Regarding the clients, we may need to put more focus on collaboration, co-discover and joint experimentation to drive toward shared outcomes, and therefore put less emphasis on expected pre-defined deliverables.

We should also examine and change the traditional role of leaders. Changing them from defining pre-determined deliverables in a top-down manner. We probably need to coach leaders to embrace uncertainty in terms of how [company] competes, serves its clients and in terms of the natural uncertainty of innovation. Leadership probably need to switch to a governance structure which supports empowered delivery teams who continuously pivot or terminate initiatives as insight is gathered.

We need to consider how budgets are set. In a complex business environment, budgets probably shouldn’t be set on a 12-month cycle with pre-defined targets and resource allocations. To increase agility, innovation and competitiveness, we need to consider delivery teams having access to the “bank” where initiatives are frequently reviewed and financed on the strength of their latest insights and ROI.

We need to work with HR and Recruitment to ensure we have the right colleagues who have the right mindset to not only refine BAU operations, but also develop a mindset of exploration where there’s an appetite for ambiguity and delivering business outcomes at pace.

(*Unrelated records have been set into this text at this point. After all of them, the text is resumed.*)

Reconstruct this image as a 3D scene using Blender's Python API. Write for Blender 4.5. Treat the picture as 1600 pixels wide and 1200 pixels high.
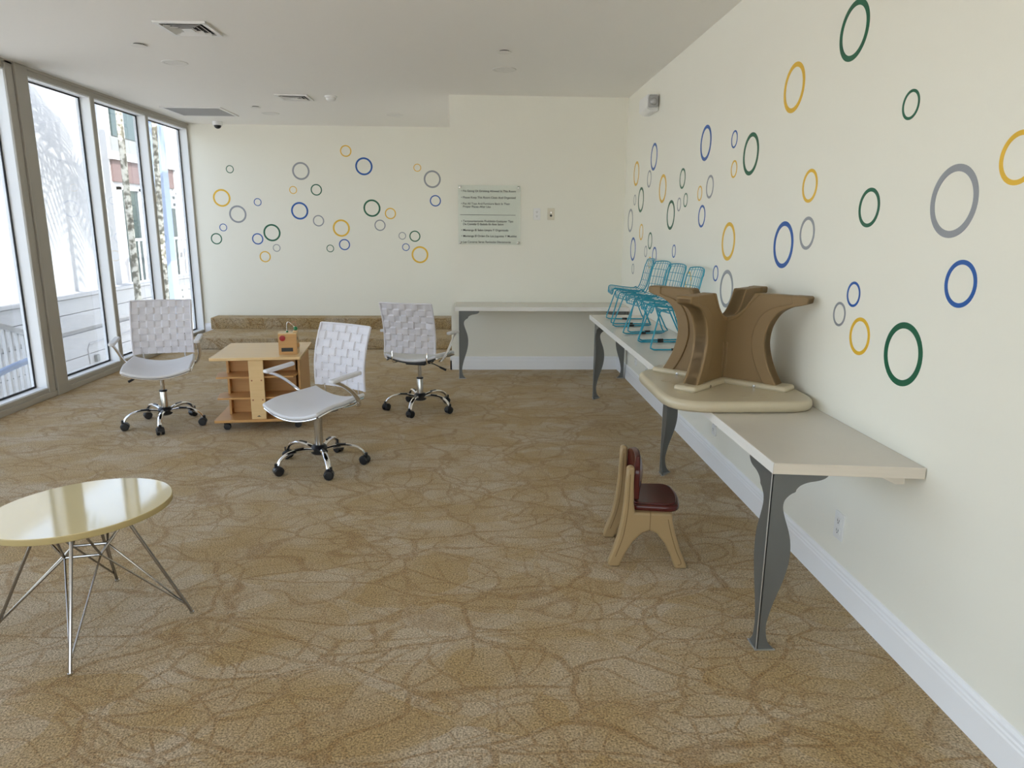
import bpy, bmesh, math, random
from mathutils import Vector, Matrix

for _o in list(bpy.data.objects):
    bpy.data.objects.remove(_o, do_unlink=True)
SC = bpy.context.scene
COL = SC.collection
PI = math.pi
R_ = math.radians

# ------------------------------------------------------------------ camera
# metres; x to the right, y into the room, z up. The camera stands at the origin of x and y.
CAM_H, YAW, PITCH, ROLL, FPX = 1.49, 0.04702, 0.22110, 0.008195, 1094.72
_f = Vector((math.sin(YAW) * math.cos(PITCH), math.cos(YAW) * math.cos(PITCH), -math.sin(PITCH)))
_r = Vector((math.cos(YAW), -math.sin(YAW), 0))
_u = _r.cross(_f)
_r2 = _r * math.cos(ROLL) + _u * math.sin(ROLL)
_u2 = -_r * math.sin(ROLL) + _u * math.cos(ROLL)
cam_d = bpy.data.cameras.new('camera')
cam_d.sensor_width = 36.0
cam_d.lens = 36.0 * FPX / 1600.0
cam_d.clip_start = 0.05
cam_d.clip_end = 300
cam = bpy.data.objects.new('camera', cam_d)
COL.objects.link(cam)
_m = Matrix((_r2, _u2, -_f)).transposed().to_4x4()
_m.translation = Vector((0, 0, CAM_H))
cam.matrix_world = _m
SC.camera = cam

# ------------------------------------------------------------------ sky, sun, exposure
SUN_DIR = Vector((-1.9, 1.85, -2.55)).normalized()      # the way the sunlight travels
world = bpy.data.worlds.new('sky')
SC.world = world
world.use_nodes = True
_nt = world.node_tree
_bg = _nt.nodes['Background']
_sky = _nt.nodes.new('ShaderNodeTexSky')
_sky.sky_type = 'NISHITA'
_sky.sun_disc = False
_sky.sun_elevation = math.asin(-SUN_DIR.z)
_sky.sun_rotation = math.atan2(-SUN_DIR.x, -SUN_DIR.y)
_sky.air_density = 1.0
_sky.dust_density = 2.0
_sky.ozone_density = 1.0
_haze = _nt.nodes.new('ShaderNodeHueSaturation')      # hazy coastal sky
_haze.inputs['Saturation'].default_value = 0.55
_nt.links.new(_sky.outputs[0], _haze.inputs['Color'])
_nt.links.new(_haze.outputs[0], _bg.inputs[0])
_bg.inputs[1].default_value = 0.30
sun_d = bpy.data.lights.new('sun', 'SUN')
sun_d.energy = 4.0
sun_d.angle = 0.0093
sun_d.color = (1.0, 0.95, 0.87)
sun = bpy.data.objects.new('sun', sun_d)
COL.objects.link(sun)
sun.rotation_euler = SUN_DIR.to_track_quat('-Z', 'Y').to_euler()
sun.location = (4, -4, 9)
vs = SC.view_settings
vs.view_transform = 'Standard'
vs.look = 'None'
vs.gamma = 1.0
vs.exposure = 1.9
vs.use_curve_mapping = False
SC.cycles.use_denoising = True
SC.cycles.adaptive_threshold = 0.03
SC.cycles.max_bounces = 9
SC.cycles.diffuse_bounces = 6
SC.cycles.glossy_bounces = 4
SC.cycles.transmission_bounces = 6
SC.cycles.transparent_max_bounces = 16
SC.cycles.sample_clamp_indirect = 6.0
SC.cycles.caustics_reflective = False
SC.cycles.caustics_refractive = False

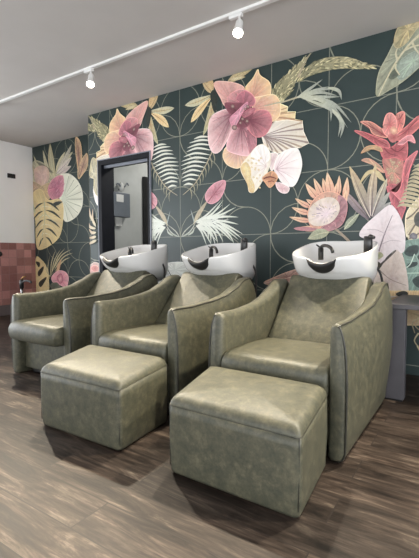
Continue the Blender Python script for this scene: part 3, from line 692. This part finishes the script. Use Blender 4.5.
# ------------------------------------------------------------------ backwash units
ARM_H = [(0, .672), (.2, .668), (.42, .682), (.58, .705), (.72, .752), (.84, .808), (.92, .815), (.98, .775), (1.02, .70), (1.04, .61)]
XI = .297
def arm_mesh(s):
    secs = []; pipe = []
    ys = [0, .004, .012, .028] + [.05+.05*k for k in range(17)] + [.88, .92, .95, .98, 1.0, 1.02, 1.035, 1.04]
    ins = {0: .022, .004: .012, .012: .005}
    for y in ys:
        h = interp(ARM_H, y); d = ins.get(y, .012 if y == 1.04 else 0)
        q = min(1, max(0, (y-.25)/.55)); fl = .034*q*q*(3-2*q) - max(0, y-.96)**2*6
        curl = max(0, y-.9)**2*1.5
        xo = .388; xi = XI - curl
        X_ = lambda x, z: x + fl*min(1, max(0, (z-.02)/.4))
        P = [(xo-.05, .003), (xo-.02, .012), (xo-.006, .05), (xo-.001, .18), (xo, .33), (xo-.002, .44), (xo-.01, h-.12), (xo-.023, h-.06), (xo-.040, h-.012), (xo-.046, h-.003), (xo-.058, h+.001), (xi+.024, h-.002), (xi+.008, h-.012), (xi, h-.036), (xi, .42), (xi, .2), (xi, .02), (xi+.012, .003)]
        P = [(X_(x, z) if i < 11 else x, z) for i, (x, z) in enumerate(P)]
        cx_ = (xo+xi)/2; sec = []
        for x, z in P:
            x2 = x + (cx_-x)*d/.0455; z2 = z + (d if z < .1 else (-d if z > h-.05 else 0))
            back = -.07*max(0, 1-z2/.55)*max(0, (y-.5)/.54)
            sec.append((s*x2, y+back, z2))
        secs.append(sec)
        if .004 <= y <= .98: pipe.append((s*(xo+fl-.038-d*.7), y, h-.008-d*.7))
    bm = loft(secs)
    h0 = interp(ARM_H, .012)
    front = [(s*(.388-x), .007 if z > .1 else .012, z) for x, z in ((.045, .008), (.02, .02), (.008, .06), (.004, .18), (.003, .33), (.005, .44), (.014, h0-.12), (.027, h0-.06), (.04, h0-.022))]
    return bm, tube(crom(front + pipe, 2), .005, n=6)

def seat_mesh(y0):
    pr = [(.56, .315), (.4, .313), (.25, .312), (.12, .311), (y0+.06, .31), (y0+.025, .313), (y0+.006, .328), (y0-.004, .36), (y0-.004, .4), (y0+.006, .428), (y0+.03, .448), (y0+.07, .457), (.15, .459), (.25, .458), (.36, .455), (.46, .45), (.56, .443)]
    P = crom(pr, 2)
    secs = []
    for x, d in ((-.297, .016), (-.293, .006), (-.28, 0), (-.15, -.003), (0, -.005), (.15, -.003), (.28, 0), (.293, .006), (.297, .016)):
        secs.append([(x, y + (d if y < .2 else 0), z - (d if z > .38 else -d)) for y, z in P])
    return loft(secs)

def back_mesh():
    pr = [(.545, .40), (.57, .448), (.66, .545), (.76, .655), (.86, .765), (.905, .822), (.918, .836), (.945, .842), (.985, .83), (.99, .80), (.93, .70), (.80, .52), (.70, .40)]
    secs = []
    for x, d in ((-1, .02), (-.985, .006), (-.95, 0), (-.5, -.004), (0, -.006), (.5, -.004), (.95, 0), (.985, .006), (1, .02)):
        sec = []
        for y, z in pr:
            w = .292 - .018*max(0, (z-.45)/.4)
            sec.append((x*w, y + d*.7, z - d*.5))
        secs.append(sec)
    return loft(secs)

def basin_mesh():
    CYb = 1.08; N = 64; HA, HB = .277, .32
    def plan(th, a, b, n=2.9):
        c, s = math.cos(th), math.sin(th)
        return a*abs(c)**(2/n)*(1 if c >= 0 else -1), b*abs(s)**(2/n)*(1 if s >= 0 else -1)
    def rimz(x, y):
        z = .960 + (y-.76)*.20 + .012*min(1, abs(x)/.25)
        if y < .9: z -= .032*math.exp(-(x/.085)**4)*min(1, (.9-y)/.1)
        return z
    secs = []
    for scx, scy, cyo, dzf in ((.2, .2, .1, 0), (.36, .36, .1, .02), (.5, .5, .1, .07), (.62, .6, .1, .17), (.8, .72, .1, .5), (.92, .83, .07, .88), (.95, .87, .055, 1.0), (.965, .905, .04, 1.25), (.978, .935, .028, 1.6), (.988, .965, .015, 2.1), (.996, .99, .004, 2.6), (1, 1, 0, 2.92), (.998, .998, 0, 3)):
        sec = []
        for k in range(N):
            th = 2*PI*k/N; x, y = plan(th, HA, HB); z = rimz(x, CYb+y)
            zz = .70 + (.852-.70)*dzf if dzf < 1 else .852 + (z-.852)*(dzf-1)/2
            sec.append((x*scx, CYb+y*scy+cyo, zz))
        secs.append(sec)
    for sc, dz in ((.985, .006), (.96, .006), (.945, -.002), (.92, -.04), (.86, -.1), (.7, -.16), (.4, -.2), (.12, -.21)):
        sec = []
        for k in range(N):
            th = 2*PI*k/N; x, y = plan(th, HA, HB); z = rimz(x, CYb+y)
            f = min(1, max(0, (-dz)/.12)); z = z + (1.0-z)*f
            sec.append((x*sc, CYb+y*sc, z+dz))
        secs.append(sec)
    return loft(secs)

def pad_mesh():
    secs = []
    for k in range(15):
        u = -1+2*k/14; x = .1*u; q = max(0, 1-u*u)
        zt = .965 - .034*q; zb = .957 - .092*q**.55; b_ = .014+.042*q**.5
        row = []
        for v, o in ((0, .5), (.06, .85), (.3, 1), (.6, .95), (.85, .7), (1, .2)):
            z = zt + (zb-zt)*v; yb = .758 + (.965-z)*.6 + .012*abs(u)**4
            row.append((x, yb-b_*o, z))
        row += [(x, .80 + (.965-zb)*.6, zb+.004), (x, .80, zt-.002)]
        secs.append(row)
    return loft(secs)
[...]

We probably need to visualise existing work at a portfolio level. An enterprise portfolio view will help us decide where to put emphasis, and quickly terminate any ongoing initiatives which aren’t delivering value now or in the future. At the portfolio level, we should consider creating a balanced scorecard that monitors existing ROI and potential ROI.

There’s plenty more we can explore and I’m saying all this without understanding [company] in great detail. However, what I’ve said gives a flavour of what we may need to change in order for [company] to operate effectively, serve its clients and compete.

Do you think my role will have the c-suite support for us to seriously consider these profound changes?

No doubt there’ll be hesitancy and some scepticism, however tactics are available for the leadership team to learn and adjust these new ways of working.